Cleland and Wilson use the term “ideation” when referring to the collection of psycho-social
variables associated with behavioral change.
25
Their central contention is that a common
language and geographical proximity allow “changing perceptions, ideas, and aspirations” to be
shared—that is, communicated—with members of one’s community. While communication
often serves to reinforce shared beliefs, values and attitudes, communication channels can also
broadcast reconstructed beliefs, attitudes and social norms that result from new ways of thinking.
This study seeks to answer this central question: “Was participation in this particular
communication program related to changes in the aforementioned variables and, ultimately, to
human agency or the propensity to act?”
The Arab Women Speak Out Project

The aforementioned theoretical approaches guided the development of the Arab Women Speak
Out
project.
26
The principal goal of the project was to give women the analytic skills necessary to
re-orient their assumptions and to critically analyze both obstacles and opportunities to
enhance the likelihood that they would be empowered to exercise agency.
One of the
driving forces behind this project was recognition of the multilevel nature of empowerment and
the central importance of the social sphere in the process. A guiding principle of the project was
to profile women who could provide realistic role models for other women in the region, in line
with Bandura’s principle that “the impact of modeling on beliefs of personal efficacy is strongly
influenced by perceived similarity to the models.”
27
Studies of elite women can be instructive;
however, they are unlikely role models for village and urban women of limited means who
constitute the majority of women in most societies. Therefore, women profiled in Arab Women
Speak Out
come primarily from modest backgrounds. They are women with whom many others
can identify—women whose concerns and priorities are broadly shared at the grassroots of their
societies and whose strategies for change are compelling and instructive. They have contributed
to the expansion and redefinition of women’s familial and public roles.

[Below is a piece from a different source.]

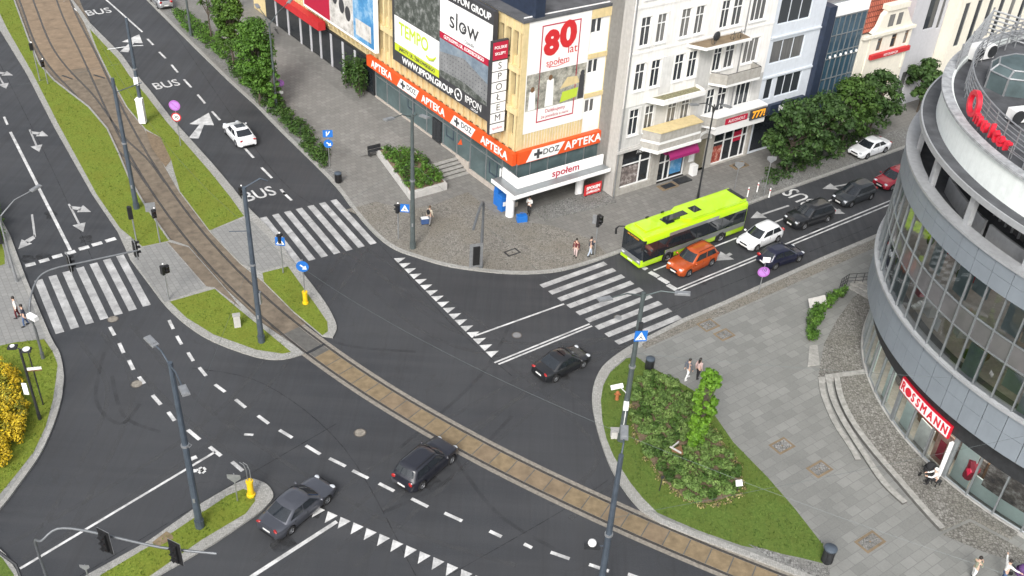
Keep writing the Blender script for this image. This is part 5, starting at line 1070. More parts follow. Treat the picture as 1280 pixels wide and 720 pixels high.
    for sg in (1,-1):
        zh = ip(L/2-.12)
        q = MB(); q.sphere((L/2-.17,sg*hw*.64,.66 if not suv else .76),(.14,.19,.075),10,6,0,Matrix.Rotation(-sg*R(20),3,'Z')); q.build('headlight', M['lamp'], o)
        q = MB(); q.sphere((-L/2+.09,sg*hw*.66,.82 if kind != 'hatch' else .88),(.09,.19,.08 if kind == 'sedan' else .15),10,6,0,Matrix.Rotation(sg*R(20),3,'Z')); q.build('tail_light', M['tail'], o)
        q = MB(); q.sphere((xf-.22,sg*(hw+.08),belt+.06),(.09,.12,.08),8,6); q.build('wing_mirror', M[col] if isinstance(col,str) else col, o)
    q = MB(); q.bb(L/2-.02,L/2+.012,-hw*.42,hw*.42,.5,.62); q.bb(L/2-.05,L/2+.006,-hw*.55,hw*.55,.25,.38); q.build('grille', M['black'], o)
    for x_, z_ in ((L/2+.014,.43),(-L/2-.012,.52 if kind != 'sedan' else .6)): q = MB(); q.bb(x_-.01,x_+.01,-.26,.26,z_-.055,z_+.055); q.build('licence_plate', M['plate'], o)
    q = MB(); q.bb(-L/2-.006,-L/2+.04,-hw*.6,hw*.6,.24,.38); q.bb(-L/2+.5,L/2-.5,-hw*.86,hw*.86,.17,.24); q.build('underbody_trim', M['black'], o)
    if suv:
        for sg in (1,-1): q = MB(); q.tube([(xt_r+.15,sg*wroof*.88,zroof+.03),(xt_r+.25,sg*wroof*.88,zroof+.09),(xt_f-.2,sg*wroof*.88,zroof+.09),(xt_f-.08,sg*wroof*.88,zroof+.02)],.02,5); q.build('roof_rail', M['black'], o)
    if roofm: q = MB(); q.bb(xt_r+.2,xt_f-.25,-wroof*.66,wroof*.66,zroof+.045,zroof+.068); q.build('roof_panel', M['glass'], o)
    return o
def wheels_at(pr, pf, side, wb, W, z=0):
    """centre and heading from the ground points under the visible rear and front wheels; side +1 left, -1 right"""
    a, c = G(*pr, z), G(*pf, z); d = (c-a).normalized(); n = Vector((-d.y, d.x, 0)); m = (a+c)/2 - n*side*(W/2-.1)
    return (m.x, m.y), math.atan2(d.y, d.x)
def car_w(lab, cat, col, pr, pf, side, **k):
    loc, rz = wheels_at(pr, pf, side, k.get('wb',2.65), k.get('W',1.8), k.get('z0',0)); return make_car(lab, cat, col, loc, rz, **k)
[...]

Female social scientists and film producers from the five Arab countries included in the project—
Egypt, Lebanon, Palestine, Tunisia and Yemen— met on multiple occasions with program staff who
were familiar with the region to select who would be included in the case study publication and the
videos. Over the course of lengthy discussions on several continents, role models were selected who:
are engaged in social, economic or political change
are known and admired in their communities
come from modest backgrounds
have had limited access to formal education, and
are credible role models for other women.